ECLI:NL:CRVB:2016:317
Centrale Raad van Beroep
- Hoger beroep
- M. Hillen
- J.F. Bandringa
- G.M.G. Hink
- Rechtspraak.nl
Verjaringstermijn van tenuitvoerlegging van een rechterlijke uitspraak met betrekking tot een betalingsverplichting
In deze zaak heeft de Centrale Raad van Beroep op 26 januari 2016 uitspraak gedaan in hoger beroep tegen een eerdere uitspraak van de rechtbank Rotterdam. De zaak betreft een vordering die in 1997 door de kantonrechter te Rotterdam is vastgesteld, waarbij betrokkene verplicht was om maandelijks een bedrag te betalen aan de gemeente Rotterdam. Deze vordering was het gevolg van ten onrechte ontvangen bijstand door betrokkene in de periode van 2 augustus 1993 tot en met 26 februari 1994. Betrokkene heeft in mei 2013 aan de gemeente laten weten dat hij van mening was dat de vordering was verjaard, wat leidde tot een geschil over de toepasselijke verjaringstermijn.
De rechtbank heeft in de eerdere uitspraak geoordeeld dat de bevoegdheid tot tenuitvoerlegging van de beschikking van de kantonrechter na vijf jaar verjaart, omdat de beschikking een veroordeling tot periodieke betalingen inhoudt. Appellant, de gemeente Rotterdam, heeft in hoger beroep aangevoerd dat de verjaringstermijn twintig jaar bedraagt, omdat het hier gaat om de tenuitvoerlegging van een rechterlijke uitspraak.

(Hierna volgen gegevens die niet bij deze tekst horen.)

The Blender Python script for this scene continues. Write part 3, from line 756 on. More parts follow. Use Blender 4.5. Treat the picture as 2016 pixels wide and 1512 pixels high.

De Centrale Raad van Beroep heeft de argumenten van appellant verworpen en bevestigd dat de beschikking van de kantonrechter inderdaad een veroordeling tot periodieke betalingen inhoudt, waardoor de verjaringstermijn van vijf jaar van toepassing is. De Raad heeft vastgesteld dat er geen stuitingshandelingen zijn verricht door appellant binnen de vijf jaar na de beschikking, waardoor de bevoegdheid tot tenuitvoerlegging is verjaard. De uitspraak van de rechtbank is dan ook bevestigd, en er zijn geen proceskosten voor vergoeding in aanmerking gekomen voor betrokkene.